Environmental Design and Engineering MSc students can also take optional modules from the Health, Wellbeing and Sustainable Buidlings MSc (with approval from the EDE MSc Programme Leader). For more information about the optional modules available please see Health, Wellbeing and Sustainable Buildings MSc.

Dissertation (Term 3)

Students following the Environmental Design and Engineering MSc programme are required to submit a dissertation. The topic of the dissertation, which is supervised by a member of the Bartlett staff, is selected by the student in agreement with the course director.
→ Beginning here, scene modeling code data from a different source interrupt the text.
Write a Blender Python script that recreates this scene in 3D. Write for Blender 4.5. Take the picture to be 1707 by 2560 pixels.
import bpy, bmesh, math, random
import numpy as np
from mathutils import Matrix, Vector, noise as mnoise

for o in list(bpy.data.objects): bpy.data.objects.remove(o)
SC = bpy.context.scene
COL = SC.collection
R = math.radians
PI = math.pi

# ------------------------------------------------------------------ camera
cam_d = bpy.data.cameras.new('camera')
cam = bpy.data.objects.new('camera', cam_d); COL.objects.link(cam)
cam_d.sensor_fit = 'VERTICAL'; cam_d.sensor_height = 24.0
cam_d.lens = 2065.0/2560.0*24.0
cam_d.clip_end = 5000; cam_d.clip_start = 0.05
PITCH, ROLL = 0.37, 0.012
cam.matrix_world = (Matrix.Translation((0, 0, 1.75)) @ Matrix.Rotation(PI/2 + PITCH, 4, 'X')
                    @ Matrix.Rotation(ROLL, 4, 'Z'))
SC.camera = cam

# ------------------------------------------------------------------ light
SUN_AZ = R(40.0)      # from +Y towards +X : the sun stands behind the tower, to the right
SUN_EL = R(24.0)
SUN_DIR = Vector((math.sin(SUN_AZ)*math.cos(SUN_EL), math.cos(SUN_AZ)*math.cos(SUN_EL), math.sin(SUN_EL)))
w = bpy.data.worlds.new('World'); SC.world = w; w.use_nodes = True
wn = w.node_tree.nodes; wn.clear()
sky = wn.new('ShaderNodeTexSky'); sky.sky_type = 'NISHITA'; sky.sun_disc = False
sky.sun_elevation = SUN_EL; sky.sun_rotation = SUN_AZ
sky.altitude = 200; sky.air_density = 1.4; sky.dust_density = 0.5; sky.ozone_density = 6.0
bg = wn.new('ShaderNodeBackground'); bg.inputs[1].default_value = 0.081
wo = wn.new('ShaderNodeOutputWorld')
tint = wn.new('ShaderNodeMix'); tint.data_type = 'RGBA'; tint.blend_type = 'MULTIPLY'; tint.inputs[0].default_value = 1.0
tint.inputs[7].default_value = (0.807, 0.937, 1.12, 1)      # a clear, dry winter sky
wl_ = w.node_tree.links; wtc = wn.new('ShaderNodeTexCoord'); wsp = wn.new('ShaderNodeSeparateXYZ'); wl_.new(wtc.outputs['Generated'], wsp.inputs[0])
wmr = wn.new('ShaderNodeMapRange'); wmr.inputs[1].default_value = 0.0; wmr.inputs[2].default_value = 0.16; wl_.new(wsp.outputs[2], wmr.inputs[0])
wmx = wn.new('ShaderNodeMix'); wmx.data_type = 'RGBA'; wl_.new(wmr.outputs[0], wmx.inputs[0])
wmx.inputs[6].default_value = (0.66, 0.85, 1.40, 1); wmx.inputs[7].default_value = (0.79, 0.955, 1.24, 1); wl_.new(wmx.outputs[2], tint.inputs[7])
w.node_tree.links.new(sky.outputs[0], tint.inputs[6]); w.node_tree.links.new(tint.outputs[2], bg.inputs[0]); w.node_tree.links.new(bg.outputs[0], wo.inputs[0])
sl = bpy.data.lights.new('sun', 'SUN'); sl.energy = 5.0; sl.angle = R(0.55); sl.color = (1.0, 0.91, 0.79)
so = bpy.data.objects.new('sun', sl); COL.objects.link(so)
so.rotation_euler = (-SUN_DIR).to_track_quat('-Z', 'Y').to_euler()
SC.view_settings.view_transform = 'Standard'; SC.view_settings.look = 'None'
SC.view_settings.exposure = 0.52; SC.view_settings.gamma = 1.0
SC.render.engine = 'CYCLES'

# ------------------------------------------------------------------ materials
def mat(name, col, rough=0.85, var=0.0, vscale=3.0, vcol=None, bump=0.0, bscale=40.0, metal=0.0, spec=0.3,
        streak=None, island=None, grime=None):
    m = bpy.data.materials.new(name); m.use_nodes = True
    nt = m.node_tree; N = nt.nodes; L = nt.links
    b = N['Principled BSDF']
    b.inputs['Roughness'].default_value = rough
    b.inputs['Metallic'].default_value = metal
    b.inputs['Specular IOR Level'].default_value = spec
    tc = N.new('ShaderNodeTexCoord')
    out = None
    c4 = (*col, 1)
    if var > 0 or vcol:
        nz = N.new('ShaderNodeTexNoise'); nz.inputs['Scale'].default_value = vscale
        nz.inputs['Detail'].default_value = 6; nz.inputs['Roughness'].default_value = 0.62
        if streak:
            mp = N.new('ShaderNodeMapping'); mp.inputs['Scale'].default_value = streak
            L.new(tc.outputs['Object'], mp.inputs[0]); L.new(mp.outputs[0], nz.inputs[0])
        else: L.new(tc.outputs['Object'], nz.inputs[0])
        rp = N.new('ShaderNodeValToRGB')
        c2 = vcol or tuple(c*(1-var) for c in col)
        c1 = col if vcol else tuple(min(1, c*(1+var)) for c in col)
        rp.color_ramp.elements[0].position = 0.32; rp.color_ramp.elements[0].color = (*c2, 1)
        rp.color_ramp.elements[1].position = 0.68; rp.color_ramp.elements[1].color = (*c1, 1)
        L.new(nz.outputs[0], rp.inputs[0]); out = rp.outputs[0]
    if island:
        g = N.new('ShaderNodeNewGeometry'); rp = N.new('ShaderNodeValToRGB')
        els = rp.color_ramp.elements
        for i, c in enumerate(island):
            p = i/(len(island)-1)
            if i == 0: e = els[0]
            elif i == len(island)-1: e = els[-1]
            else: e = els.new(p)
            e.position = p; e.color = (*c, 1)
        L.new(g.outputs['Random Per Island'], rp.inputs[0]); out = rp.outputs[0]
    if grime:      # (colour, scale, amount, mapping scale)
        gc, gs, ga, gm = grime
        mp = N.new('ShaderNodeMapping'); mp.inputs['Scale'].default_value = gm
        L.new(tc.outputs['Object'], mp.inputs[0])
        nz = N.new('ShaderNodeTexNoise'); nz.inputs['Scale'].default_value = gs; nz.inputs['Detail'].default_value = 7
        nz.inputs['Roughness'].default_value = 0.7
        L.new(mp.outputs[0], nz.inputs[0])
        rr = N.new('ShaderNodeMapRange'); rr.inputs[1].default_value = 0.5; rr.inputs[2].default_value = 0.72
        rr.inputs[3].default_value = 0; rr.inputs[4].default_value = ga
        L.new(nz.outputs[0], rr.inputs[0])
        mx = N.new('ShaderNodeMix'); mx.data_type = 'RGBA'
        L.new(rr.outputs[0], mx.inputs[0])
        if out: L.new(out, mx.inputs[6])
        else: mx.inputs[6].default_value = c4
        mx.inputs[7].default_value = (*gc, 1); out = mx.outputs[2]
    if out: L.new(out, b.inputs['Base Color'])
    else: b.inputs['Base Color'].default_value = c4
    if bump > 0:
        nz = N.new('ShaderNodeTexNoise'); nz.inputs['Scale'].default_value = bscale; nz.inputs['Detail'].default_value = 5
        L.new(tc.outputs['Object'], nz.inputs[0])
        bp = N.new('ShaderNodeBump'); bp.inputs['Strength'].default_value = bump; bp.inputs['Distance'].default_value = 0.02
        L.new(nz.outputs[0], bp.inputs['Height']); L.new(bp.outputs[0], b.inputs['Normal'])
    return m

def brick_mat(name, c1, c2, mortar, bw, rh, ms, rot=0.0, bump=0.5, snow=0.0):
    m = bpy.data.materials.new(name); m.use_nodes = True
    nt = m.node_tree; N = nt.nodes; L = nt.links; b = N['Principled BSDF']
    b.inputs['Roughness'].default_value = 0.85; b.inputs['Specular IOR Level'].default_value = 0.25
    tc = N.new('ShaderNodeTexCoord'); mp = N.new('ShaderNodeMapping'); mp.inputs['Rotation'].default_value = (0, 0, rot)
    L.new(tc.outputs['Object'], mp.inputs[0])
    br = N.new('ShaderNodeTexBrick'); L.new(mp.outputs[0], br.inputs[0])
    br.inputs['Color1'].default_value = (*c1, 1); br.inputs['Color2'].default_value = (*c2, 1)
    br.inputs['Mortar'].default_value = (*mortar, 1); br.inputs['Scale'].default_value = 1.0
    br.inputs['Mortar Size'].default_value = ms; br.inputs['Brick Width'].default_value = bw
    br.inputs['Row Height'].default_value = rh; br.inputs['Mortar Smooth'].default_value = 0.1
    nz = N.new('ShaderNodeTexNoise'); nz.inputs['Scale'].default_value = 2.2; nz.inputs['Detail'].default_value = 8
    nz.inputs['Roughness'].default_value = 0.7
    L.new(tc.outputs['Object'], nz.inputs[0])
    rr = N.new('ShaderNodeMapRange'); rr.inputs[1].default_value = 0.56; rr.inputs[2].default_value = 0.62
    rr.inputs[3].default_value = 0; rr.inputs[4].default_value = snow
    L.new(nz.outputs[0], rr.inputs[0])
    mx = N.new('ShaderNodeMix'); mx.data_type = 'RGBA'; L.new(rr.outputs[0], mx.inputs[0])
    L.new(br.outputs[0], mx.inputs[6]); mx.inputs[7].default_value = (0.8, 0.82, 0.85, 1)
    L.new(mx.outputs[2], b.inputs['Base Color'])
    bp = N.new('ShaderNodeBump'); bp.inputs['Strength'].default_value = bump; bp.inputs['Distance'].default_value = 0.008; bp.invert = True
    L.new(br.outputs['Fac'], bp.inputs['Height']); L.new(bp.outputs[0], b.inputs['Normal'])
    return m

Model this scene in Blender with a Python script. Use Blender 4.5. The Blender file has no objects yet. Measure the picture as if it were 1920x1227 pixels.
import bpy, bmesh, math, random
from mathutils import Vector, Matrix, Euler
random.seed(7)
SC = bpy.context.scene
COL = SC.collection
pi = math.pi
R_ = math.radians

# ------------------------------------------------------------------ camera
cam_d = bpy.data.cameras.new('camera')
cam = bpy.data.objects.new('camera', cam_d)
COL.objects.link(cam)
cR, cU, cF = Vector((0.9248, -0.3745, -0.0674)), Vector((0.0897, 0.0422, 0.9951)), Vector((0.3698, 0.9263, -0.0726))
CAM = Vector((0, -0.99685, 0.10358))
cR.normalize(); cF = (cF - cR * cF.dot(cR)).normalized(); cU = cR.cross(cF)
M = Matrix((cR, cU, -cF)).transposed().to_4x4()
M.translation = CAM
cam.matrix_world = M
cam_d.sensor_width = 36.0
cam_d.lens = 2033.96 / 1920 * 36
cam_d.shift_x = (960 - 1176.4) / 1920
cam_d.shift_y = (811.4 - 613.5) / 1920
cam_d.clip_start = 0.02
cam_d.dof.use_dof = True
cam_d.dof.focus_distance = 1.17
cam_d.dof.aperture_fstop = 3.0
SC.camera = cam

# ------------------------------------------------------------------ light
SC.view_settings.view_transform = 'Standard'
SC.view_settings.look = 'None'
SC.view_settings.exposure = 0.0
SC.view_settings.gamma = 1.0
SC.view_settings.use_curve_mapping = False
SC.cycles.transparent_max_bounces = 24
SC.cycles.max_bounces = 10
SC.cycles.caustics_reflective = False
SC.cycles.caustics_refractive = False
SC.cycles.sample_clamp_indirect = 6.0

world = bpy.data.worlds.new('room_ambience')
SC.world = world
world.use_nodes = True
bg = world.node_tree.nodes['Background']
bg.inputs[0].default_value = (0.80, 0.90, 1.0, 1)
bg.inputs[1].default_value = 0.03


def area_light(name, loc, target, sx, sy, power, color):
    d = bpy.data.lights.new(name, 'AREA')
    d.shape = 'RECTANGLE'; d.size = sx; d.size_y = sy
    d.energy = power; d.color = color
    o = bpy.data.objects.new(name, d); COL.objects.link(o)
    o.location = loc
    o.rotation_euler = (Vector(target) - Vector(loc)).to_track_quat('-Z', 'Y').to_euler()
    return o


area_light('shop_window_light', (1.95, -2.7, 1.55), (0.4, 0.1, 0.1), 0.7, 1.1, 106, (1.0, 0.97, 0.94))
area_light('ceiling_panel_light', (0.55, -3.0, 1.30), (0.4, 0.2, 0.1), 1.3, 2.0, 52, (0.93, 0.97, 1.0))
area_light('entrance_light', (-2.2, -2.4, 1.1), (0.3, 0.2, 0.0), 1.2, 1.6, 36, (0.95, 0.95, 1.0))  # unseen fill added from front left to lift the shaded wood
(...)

It can be taken from a wide range of subjects related to the main themes of the course and may be selected to assist career development or because of its inherent interest.  


Other events

A residential visit to the Centre for Alternative Technology, Machynlleth, Wales takes place each year in October.

Site visits and building visits are arranged throughout the year, recent visits have included The Crystal Building, a straw bale café, and BEDZed.


Notes

First-year part-time students take the following core modules Built Environment:

  • The Energy Context
  • Health, Comfort and Wellbeing in the Built Environment
  • Building Solar Design on Tuesdays

Second-year part-time students take the following core modules:

  • Natural and Mechanical Ventilation of Buildings
  • Efficient Building Services Systems
  • Methods of Environmental Analysis

Microsoft Excel competence

We have seen increasing demand for highly numerate EDE graduates, so we would like all students to be competent in Excel at the start of the programme. A good guide is for you to have completed Part 1 of the book Data Analysis With Microsoft Excel, by Berk and Carey.